Type out the complete listing below word for word, without its pictures.
%%
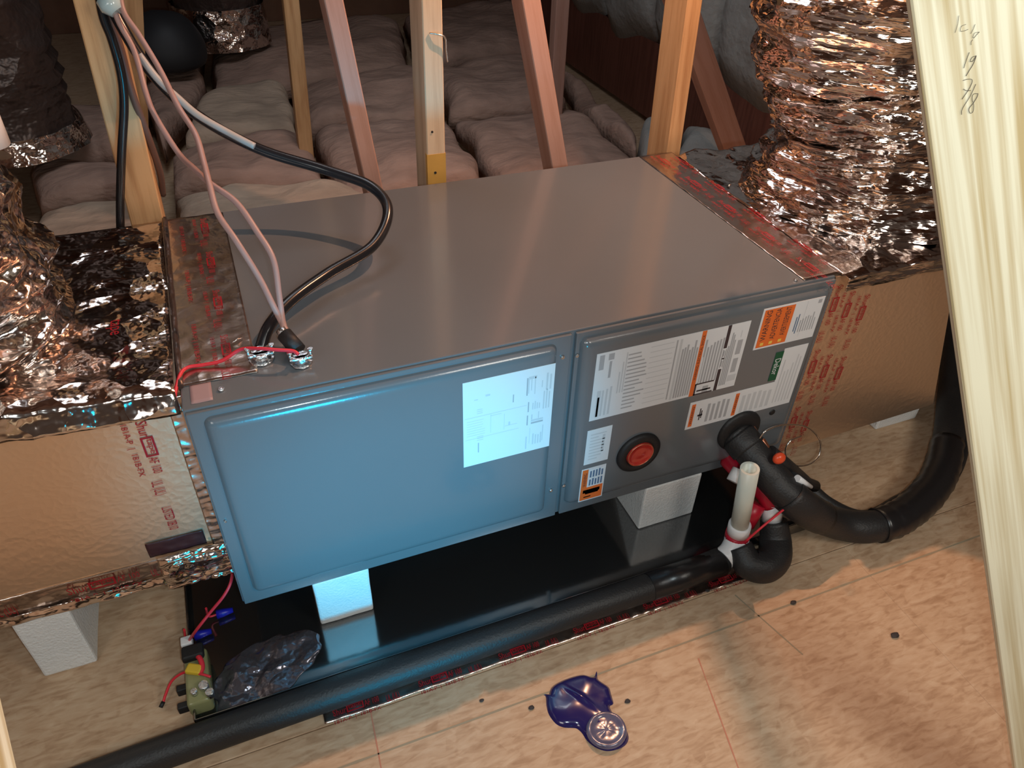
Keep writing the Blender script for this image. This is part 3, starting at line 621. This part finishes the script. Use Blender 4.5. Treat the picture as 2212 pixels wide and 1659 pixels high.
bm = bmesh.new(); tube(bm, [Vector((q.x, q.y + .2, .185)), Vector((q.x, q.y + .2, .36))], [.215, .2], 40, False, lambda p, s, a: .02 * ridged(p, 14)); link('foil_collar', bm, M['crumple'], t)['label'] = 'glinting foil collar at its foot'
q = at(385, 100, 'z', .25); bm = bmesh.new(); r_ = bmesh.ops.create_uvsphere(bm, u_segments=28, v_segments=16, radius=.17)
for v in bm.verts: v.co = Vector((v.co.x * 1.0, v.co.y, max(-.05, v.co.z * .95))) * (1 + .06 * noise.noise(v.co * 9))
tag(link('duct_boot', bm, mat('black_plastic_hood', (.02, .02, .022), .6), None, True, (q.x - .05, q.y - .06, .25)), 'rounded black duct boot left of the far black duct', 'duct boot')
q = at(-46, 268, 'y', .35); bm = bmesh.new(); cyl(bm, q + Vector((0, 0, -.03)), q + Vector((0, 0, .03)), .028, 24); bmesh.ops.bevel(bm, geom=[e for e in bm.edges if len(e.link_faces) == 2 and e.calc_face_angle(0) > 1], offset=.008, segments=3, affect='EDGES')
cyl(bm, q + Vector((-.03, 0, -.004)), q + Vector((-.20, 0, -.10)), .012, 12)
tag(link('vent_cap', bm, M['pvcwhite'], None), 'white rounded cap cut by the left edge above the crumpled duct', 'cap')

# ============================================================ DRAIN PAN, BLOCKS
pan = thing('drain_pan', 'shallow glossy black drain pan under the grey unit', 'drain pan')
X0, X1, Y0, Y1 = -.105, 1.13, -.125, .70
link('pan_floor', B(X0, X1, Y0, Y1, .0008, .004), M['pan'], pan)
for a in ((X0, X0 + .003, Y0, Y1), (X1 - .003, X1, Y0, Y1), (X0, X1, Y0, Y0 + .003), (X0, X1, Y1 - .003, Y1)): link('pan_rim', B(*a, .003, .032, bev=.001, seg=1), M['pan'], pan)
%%
• SOLUTION TO THIS PROBLEM:
Keep writing the Blender script for this image. This is part 3, starting at line 621. This part finishes the script. Use Blender 4.5. Treat the picture as 2212 pixels wide and 1659 pixels high.
bm = bmesh.new(); tube(bm, [Vector((q.x, q.y + .2, .185)), Vector((q.x, q.y + .2, .36))], [.215, .2], 40, False, lambda p, s, a: .02 * ridged(p, 14)); link('foil_collar', bm, M['crumple'], t)['label'] = 'glinting foil collar at its foot'
q = at(385, 100, 'z', .25); bm = bmesh.new(); r_ = bmesh.ops.create_uvsphere(bm, u_segments=28, v_segments=16, radius=.17)
for v in bm.verts: v.co = Vector((v.co.x * 1.0, v.co.y, max(-.05, v.co.z * .95))) * (1 + .06 * noise.noise(v.co * 9))
tag(link('duct_boot', bm, mat('black_plastic_hood', (.02, .02, .022), .6), None, True, (q.x - .05, q.y - .06, .25)), 'rounded black duct boot left of the far black duct', 'duct boot')
q = at(-46, 268, 'y', .35); bm = bmesh.new(); cyl(bm, q + Vector((0, 0, -.03)), q + Vector((0, 0, .03)), .028, 24); bmesh.ops.bevel(bm, geom=[e for e in bm.edges if len(e.link_faces) == 2 and e.calc_face_angle(0) > 1], offset=.008, segments=3, affect='EDGES')
cyl(bm, q + Vector((-.03, 0, -.004)), q + Vector((-.20, 0, -.10)), .012, 12)
tag(link('vent_cap', bm, M['pvcwhite'], None), 'white rounded cap cut by the left edge above the crumpled duct', 'cap')

# ============================================================ DRAIN PAN, BLOCKS
pan = thing('drain_pan', 'shallow glossy black drain pan under the grey unit', 'drain pan')
X0, X1, Y0, Y1 = -.105, 1.13, -.125, .70
link('pan_floor', B(X0, X1, Y0, Y1, .0008, .004), M['pan'], pan)
for a in ((X0, X0 + .003, Y0, Y1), (X1 - .003, X1, Y0, Y1), (X0, X1, Y0, Y0 + .003), (X0, X1, Y1 - .003, Y1)): link('pan_rim', B(*a, .003, .032, bev=.001, seg=1), M['pan'], pan)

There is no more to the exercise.